Extract, unchanged, every line from the top of the material below through the line with "0, 4, 7)], mi)", and no more.

-- Begin Dataset excerpt --

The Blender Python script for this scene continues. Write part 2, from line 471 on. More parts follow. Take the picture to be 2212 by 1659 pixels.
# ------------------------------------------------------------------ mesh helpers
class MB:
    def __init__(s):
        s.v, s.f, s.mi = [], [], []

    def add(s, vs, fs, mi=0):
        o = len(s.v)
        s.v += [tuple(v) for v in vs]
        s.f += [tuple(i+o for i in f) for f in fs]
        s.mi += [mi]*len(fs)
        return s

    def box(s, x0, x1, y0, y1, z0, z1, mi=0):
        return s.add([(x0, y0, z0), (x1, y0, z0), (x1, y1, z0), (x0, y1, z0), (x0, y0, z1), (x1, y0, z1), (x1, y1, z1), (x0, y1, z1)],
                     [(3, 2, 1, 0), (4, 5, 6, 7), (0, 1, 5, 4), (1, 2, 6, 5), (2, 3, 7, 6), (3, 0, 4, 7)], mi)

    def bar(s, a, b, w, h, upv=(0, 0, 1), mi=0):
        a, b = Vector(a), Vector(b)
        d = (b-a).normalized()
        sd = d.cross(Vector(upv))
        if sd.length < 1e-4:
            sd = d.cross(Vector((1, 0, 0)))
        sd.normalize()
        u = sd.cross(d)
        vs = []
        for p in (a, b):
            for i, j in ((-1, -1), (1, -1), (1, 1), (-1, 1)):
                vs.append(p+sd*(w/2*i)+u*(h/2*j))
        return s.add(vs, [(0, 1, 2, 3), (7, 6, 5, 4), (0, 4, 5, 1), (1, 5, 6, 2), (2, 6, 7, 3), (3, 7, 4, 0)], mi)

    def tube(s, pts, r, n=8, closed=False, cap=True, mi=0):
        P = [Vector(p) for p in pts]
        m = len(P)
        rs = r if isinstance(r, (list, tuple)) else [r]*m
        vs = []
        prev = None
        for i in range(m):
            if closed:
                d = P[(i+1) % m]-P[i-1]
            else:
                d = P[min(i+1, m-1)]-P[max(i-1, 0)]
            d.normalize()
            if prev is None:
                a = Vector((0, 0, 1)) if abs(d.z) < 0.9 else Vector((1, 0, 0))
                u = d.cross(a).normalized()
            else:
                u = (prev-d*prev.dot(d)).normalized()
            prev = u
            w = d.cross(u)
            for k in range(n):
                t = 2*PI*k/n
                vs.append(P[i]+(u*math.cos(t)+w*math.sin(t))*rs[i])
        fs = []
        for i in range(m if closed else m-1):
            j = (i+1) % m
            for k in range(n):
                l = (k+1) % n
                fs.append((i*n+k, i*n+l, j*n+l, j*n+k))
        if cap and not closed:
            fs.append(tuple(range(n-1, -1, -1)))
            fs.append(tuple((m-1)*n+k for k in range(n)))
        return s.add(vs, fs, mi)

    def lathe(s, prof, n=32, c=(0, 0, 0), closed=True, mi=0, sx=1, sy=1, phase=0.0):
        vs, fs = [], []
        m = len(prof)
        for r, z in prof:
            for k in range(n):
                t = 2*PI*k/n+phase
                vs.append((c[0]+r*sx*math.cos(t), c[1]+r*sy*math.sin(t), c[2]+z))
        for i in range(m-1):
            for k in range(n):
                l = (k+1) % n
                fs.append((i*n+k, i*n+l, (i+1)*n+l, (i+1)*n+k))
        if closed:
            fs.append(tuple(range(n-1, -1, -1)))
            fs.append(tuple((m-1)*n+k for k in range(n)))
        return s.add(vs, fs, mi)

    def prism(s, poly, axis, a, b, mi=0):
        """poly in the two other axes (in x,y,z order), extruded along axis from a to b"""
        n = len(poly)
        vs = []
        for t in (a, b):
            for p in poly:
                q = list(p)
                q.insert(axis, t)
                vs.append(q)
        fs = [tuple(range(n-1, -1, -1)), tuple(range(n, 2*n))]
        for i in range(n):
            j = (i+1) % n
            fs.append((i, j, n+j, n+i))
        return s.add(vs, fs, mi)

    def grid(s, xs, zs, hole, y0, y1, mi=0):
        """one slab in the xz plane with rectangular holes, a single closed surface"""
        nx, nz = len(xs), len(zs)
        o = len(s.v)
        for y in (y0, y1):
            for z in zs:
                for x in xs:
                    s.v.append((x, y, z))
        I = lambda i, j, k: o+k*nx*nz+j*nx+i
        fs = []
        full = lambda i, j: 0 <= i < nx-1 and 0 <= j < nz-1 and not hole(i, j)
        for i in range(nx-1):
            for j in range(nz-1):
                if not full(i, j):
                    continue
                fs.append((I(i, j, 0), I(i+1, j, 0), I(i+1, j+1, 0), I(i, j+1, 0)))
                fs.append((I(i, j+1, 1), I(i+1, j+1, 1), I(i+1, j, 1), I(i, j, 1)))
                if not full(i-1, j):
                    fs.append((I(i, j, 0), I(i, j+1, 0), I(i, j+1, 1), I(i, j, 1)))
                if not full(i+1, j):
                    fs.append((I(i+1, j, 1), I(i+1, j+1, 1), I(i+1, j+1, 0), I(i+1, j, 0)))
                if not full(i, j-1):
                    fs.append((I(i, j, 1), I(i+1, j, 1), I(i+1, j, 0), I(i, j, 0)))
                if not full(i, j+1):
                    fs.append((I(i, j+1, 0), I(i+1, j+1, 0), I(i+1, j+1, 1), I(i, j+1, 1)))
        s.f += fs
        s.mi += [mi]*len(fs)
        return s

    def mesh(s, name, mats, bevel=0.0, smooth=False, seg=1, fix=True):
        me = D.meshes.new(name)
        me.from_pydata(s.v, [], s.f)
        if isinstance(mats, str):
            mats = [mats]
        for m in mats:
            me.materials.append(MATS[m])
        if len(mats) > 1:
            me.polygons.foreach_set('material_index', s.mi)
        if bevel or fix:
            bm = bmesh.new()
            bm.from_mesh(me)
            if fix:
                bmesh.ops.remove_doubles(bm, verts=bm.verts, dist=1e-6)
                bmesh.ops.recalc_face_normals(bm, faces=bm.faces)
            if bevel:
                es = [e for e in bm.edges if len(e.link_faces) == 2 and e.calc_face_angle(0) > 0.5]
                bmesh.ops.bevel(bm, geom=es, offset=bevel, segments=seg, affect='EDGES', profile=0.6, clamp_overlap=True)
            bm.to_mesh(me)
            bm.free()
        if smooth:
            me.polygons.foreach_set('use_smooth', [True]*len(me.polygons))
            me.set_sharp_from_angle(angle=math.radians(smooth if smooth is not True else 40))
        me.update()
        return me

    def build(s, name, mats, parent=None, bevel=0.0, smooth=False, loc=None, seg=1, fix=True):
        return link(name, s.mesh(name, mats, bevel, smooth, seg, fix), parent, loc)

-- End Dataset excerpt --

**Output for this exercise**
The Blender Python script for this scene continues. Write part 2, from line 471 on. More parts follow. Take the picture to be 2212 by 1659 pixels.
# ------------------------------------------------------------------ mesh helpers
class MB:
    def __init__(s):
        s.v, s.f, s.mi = [], [], []

    def add(s, vs, fs, mi=0):
        o = len(s.v)
        s.v += [tuple(v) for v in vs]
        s.f += [tuple(i+o for i in f) for f in fs]
        s.mi += [mi]*len(fs)
        return s

    def box(s, x0, x1, y0, y1, z0, z1, mi=0):
        return s.add([(x0, y0, z0), (x1, y0, z0), (x1, y1, z0), (x0, y1, z0), (x0, y0, z1), (x1, y0, z1), (x1, y1, z1), (x0, y1, z1)],
                     [(3, 2, 1, 0), (4, 5, 6, 7), (0, 1, 5, 4), (1, 2, 6, 5), (2, 3, 7, 6), (3, 0, 4, 7)], mi)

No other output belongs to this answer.